In
a Los Angeles Times
piece about how disappointment with the economy, distrust of
government, and distaste for President Obama drives many Iowa
voters to favor Republican candidates this year, and many others to
sit out the election, a great summary of the lousy choices posed by
the two major parties comes from the mouth of an Iowa City
waitress.
“Why can’t I have a gun and get an abortion?” asks Heather
Molyneux, who won’t be voting in the midterms, not out of lack of
interest in the issues, but revulsion at the Republicans and
Democrats. “Really, they’re both so extreme,” she says of the two
political parties that have made themselves the quasi-official
either-or choices for most Americans for generations.
Pundits like to
echo that second sentiment, arguing that “moderation” and
“common sense” policies will bring Americans together and solve the
nation’s problems.
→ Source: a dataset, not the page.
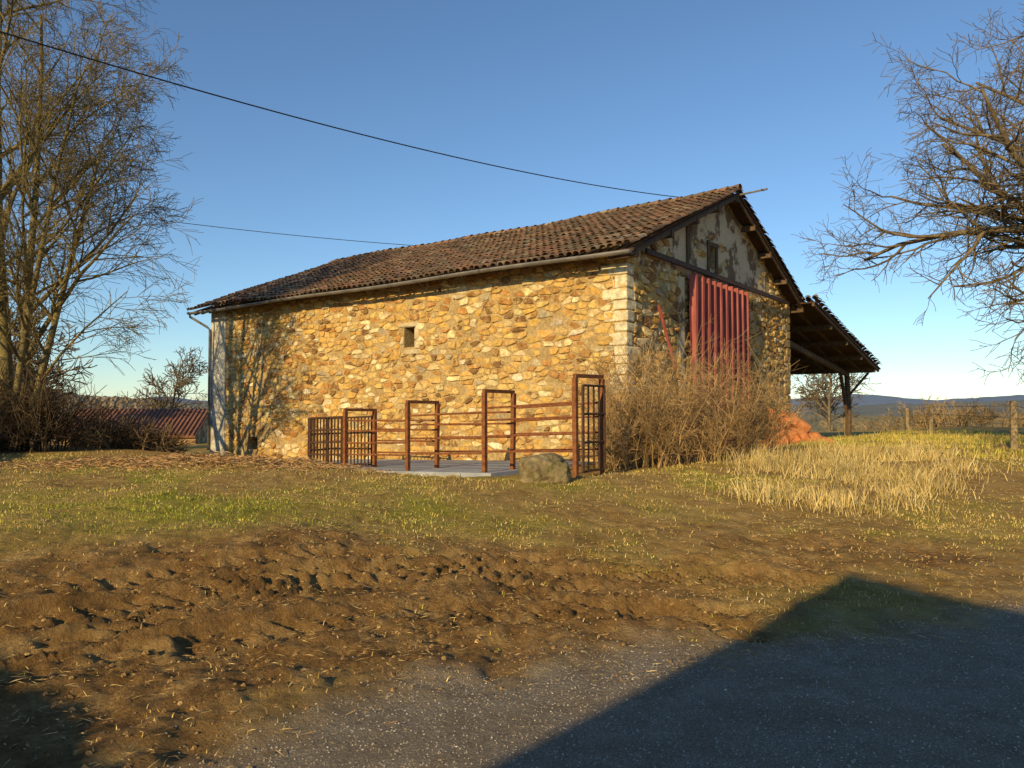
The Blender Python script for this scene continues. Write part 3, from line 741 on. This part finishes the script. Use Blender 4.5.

But what these calls for centrism usually amount
to is mashing together the authoritarian tendencies of the left and
the right on which newspaper columnists agree so that we can have
have both gun control and high taxes. Moderation,
to them, means a big, bossy government that avoids the extremism of
leaving people alone.
But Heather Molyneux wonderfully captures the opposite
sentiment. To her—and to
many Americans—extremism means the tendencies of Republicans
and Democrats to lard their policy positions with authoritarian
presumption. People, she adds, should “make their own choices.”
That’s a moderation we should all be able to get behind.